In the playoffs matchups and top players mean a heck of a lot more than how many games the teams won in the regular season.
Detroit, Atlanta, and Toronto are fine teams.
But if I'm a coach preparing a postseason game plan, I'd much prefer to figure out how to over come those perfectly fine teams lacking superstars. Because no matter how discombobulated the Rockets were, or how mediocre on defense the Blazers were, James Harden can win playoff games almost entirely on his own. Damian Lillard can become borderline unstoppable, even on the road.
I suspect the Spurs werent comforted much that they won so many more regular season games than the Thunder, much as the 2010 Cavs and Magic found little comfort in their regular season exploits when they were embarrassed by the Celtics.

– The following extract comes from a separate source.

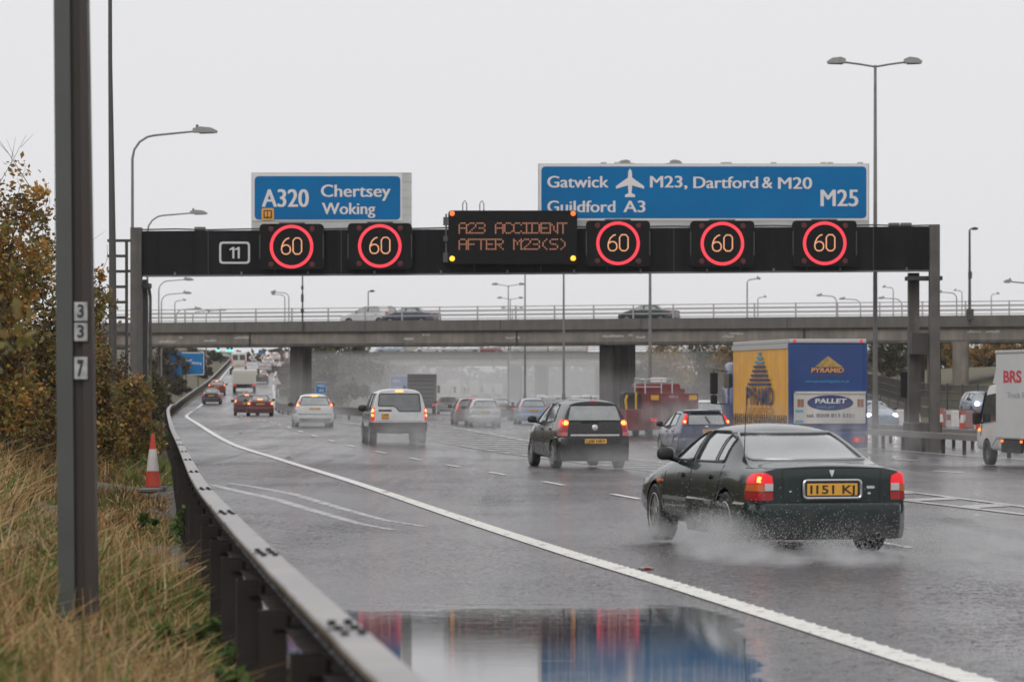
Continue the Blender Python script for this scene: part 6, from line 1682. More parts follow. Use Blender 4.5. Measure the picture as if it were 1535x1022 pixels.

The Cavs will get to the Finals without ever having the figure out how to deal with truly dominant individual opponents. And Lebron James will never have had to defend such a player, or face a single wing defender with anything resembling the tools required to slow him down one iota.
The Rockets are a terrible team outside of Harden (and maybe Howard). The other three starters are Ariza, Beverly, and Motiejunas. The rotation includes 38 year old Jason Terry, Michael Beasley, and Corey Brewer with a bit of Josh Smith and Clint Capela mixed in. Dwight and Beasley were the only other players at even 10 ppg against the Warriors. Ariza averaged over 10 shots a game yet scored only 6.6 ppg in the series. I don't care how good Harden is, that team is a terrible team.
The Pistons were 16-11 with Harris (and 17-11 after he joined the team). That 16-11 pace would have put them on at 48.5 wins over 82 games and they lost the first two games with him (without those that is over a 52 win pace and again doesn't include the final game in which Detroit won but Harris didn't play). And yeah, they don't have a mega scoring player like Harden, but all 5 starters were from 14.3 to 17.8 points a game in the Cavs series. Good solid team play and by far a better team than Houston (despite Harden).
And yeah Lillard is better than anyone on the Hawks, but I'd easily take Millsap, Horford, and Teague over McCollum. After that you probably have Korver, Bazemore, and maybe even Shroder over anyone else on the Blazers.
Basketball is a team game. Sure you need top level talent to win championships, but we aren't talking about championship level teams here. The Pistons are better than the Rockets and the Hawks are better than the Blazers. All of the metrics show this but aside from that all you have to do is watch the games to see this.